(Your instructions): Would you restate all the data that follows, word for word?

§ §

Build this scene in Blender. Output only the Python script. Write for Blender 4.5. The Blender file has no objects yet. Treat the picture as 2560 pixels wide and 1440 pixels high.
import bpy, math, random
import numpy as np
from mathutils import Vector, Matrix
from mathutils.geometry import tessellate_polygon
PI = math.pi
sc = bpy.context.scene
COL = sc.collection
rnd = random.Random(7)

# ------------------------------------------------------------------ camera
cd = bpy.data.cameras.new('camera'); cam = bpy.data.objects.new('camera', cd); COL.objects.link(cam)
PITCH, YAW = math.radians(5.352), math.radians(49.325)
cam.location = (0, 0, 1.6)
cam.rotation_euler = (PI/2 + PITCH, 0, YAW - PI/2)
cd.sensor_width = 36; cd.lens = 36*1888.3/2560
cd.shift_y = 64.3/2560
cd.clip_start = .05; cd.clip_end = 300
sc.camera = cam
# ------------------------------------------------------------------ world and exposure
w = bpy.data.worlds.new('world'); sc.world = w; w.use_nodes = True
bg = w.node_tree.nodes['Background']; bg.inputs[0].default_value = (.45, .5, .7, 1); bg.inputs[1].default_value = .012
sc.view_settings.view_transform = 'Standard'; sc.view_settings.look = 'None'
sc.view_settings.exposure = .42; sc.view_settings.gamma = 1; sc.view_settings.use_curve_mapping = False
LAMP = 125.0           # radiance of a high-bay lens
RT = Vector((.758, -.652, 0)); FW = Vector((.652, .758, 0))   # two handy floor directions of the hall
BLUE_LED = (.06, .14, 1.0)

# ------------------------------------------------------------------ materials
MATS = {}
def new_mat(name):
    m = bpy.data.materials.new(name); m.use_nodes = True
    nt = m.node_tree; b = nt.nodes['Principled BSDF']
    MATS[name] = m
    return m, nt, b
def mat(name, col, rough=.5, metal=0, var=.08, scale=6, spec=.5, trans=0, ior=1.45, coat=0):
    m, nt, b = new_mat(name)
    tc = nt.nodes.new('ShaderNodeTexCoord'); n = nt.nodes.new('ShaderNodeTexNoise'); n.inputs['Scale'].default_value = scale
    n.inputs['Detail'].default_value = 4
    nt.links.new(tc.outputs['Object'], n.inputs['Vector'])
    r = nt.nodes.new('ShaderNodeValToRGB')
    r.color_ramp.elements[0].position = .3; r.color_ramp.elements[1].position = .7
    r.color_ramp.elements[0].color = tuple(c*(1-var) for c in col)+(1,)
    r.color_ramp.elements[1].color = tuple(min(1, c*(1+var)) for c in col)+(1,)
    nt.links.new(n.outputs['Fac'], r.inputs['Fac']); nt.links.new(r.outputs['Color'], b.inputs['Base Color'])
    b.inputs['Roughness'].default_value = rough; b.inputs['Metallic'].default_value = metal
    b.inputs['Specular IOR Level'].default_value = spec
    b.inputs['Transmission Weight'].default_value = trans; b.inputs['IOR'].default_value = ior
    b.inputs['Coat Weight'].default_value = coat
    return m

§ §

(Answer to the problem):
Build this scene in Blender. Output only the Python script. Write for Blender 4.5. The Blender file has no objects yet. Treat the picture as 2560 pixels wide and 1440 pixels high.
import bpy, math, random
import numpy as np
from mathutils import Vector, Matrix
from mathutils.geometry import tessellate_polygon
PI = math.pi
sc = bpy.context.scene
COL = sc.collection
rnd = random.Random(7)

# ------------------------------------------------------------------ camera
cd = bpy.data.cameras.new('camera'); cam = bpy.data.objects.new('camera', cd); COL.objects.link(cam)
PITCH, YAW = math.radians(5.352), math.radians(49.325)
cam.location = (0, 0, 1.6)
cam.rotation_euler = (PI/2 + PITCH, 0, YAW - PI/2)
cd.sensor_width = 36; cd.lens = 36*1888.3/2560
cd.shift_y = 64.3/2560
cd.clip_start = .05; cd.clip_end = 300
sc.camera = cam
# ------------------------------------------------------------------ world and exposure
w = bpy.data.worlds.new('world'); sc.world = w; w.use_nodes = True
bg = w.node_tree.nodes['Background']; bg.inputs[0].default_value = (.45, .5, .7, 1); bg.inputs[1].default_value = .012
sc.view_settings.view_transform = 'Standard'; sc.view_settings.look = 'None'
sc.view_settings.exposure = .42; sc.view_settings.gamma = 1; sc.view_settings.use_curve_mapping = False
LAMP = 125.0           # radiance of a high-bay lens
RT = Vector((.758, -.652, 0)); FW = Vector((.652, .758, 0))   # two handy floor directions of the hall
BLUE_LED = (.06, .14, 1.0)

# ------------------------------------------------------------------ materials
MATS = {}
def new_mat(name):
    m = bpy.data.materials.new(name); m.use_nodes = True
    nt = m.node_tree; b = nt.nodes['Principled BSDF']
    MATS[name] = m
    return m, nt, b
def mat(name, col, rough=.5, metal=0, var=.08, scale=6, spec=.5, trans=0, ior=1.45, coat=0):
    m, nt, b = new_mat(name)
    tc = nt.nodes.new('ShaderNodeTexCoord'); n = nt.nodes.new('ShaderNodeTexNoise'); n.inputs['Scale'].default_value = scale
    n.inputs['Detail'].default_value = 4
    nt.links.new(tc.outputs['Object'], n.inputs['Vector'])
    r = nt.nodes.new('ShaderNodeValToRGB')
    r.color_ramp.elements[0].position = .3; r.color_ramp.elements[1].position = .7
    r.color_ramp.elements[0].color = tuple(c*(1-var) for c in col)+(1,)
    r.color_ramp.elements[1].color = tuple(min(1, c*(1+var)) for c in col)+(1,)
    nt.links.new(n.outputs['Fac'], r.inputs['Fac']); nt.links.new(r.outputs['Color'], b.inputs['Base Color'])
    b.inputs['Roughness'].default_value = rough; b.inputs['Metallic'].default_value = metal
    b.inputs['Specular IOR Level'].default_value = spec
    b.inputs['Transmission Weight'].default_value = trans; b.inputs['IOR'].default_value = ior
    b.inputs['Coat Weight'].default_value = coat
    return m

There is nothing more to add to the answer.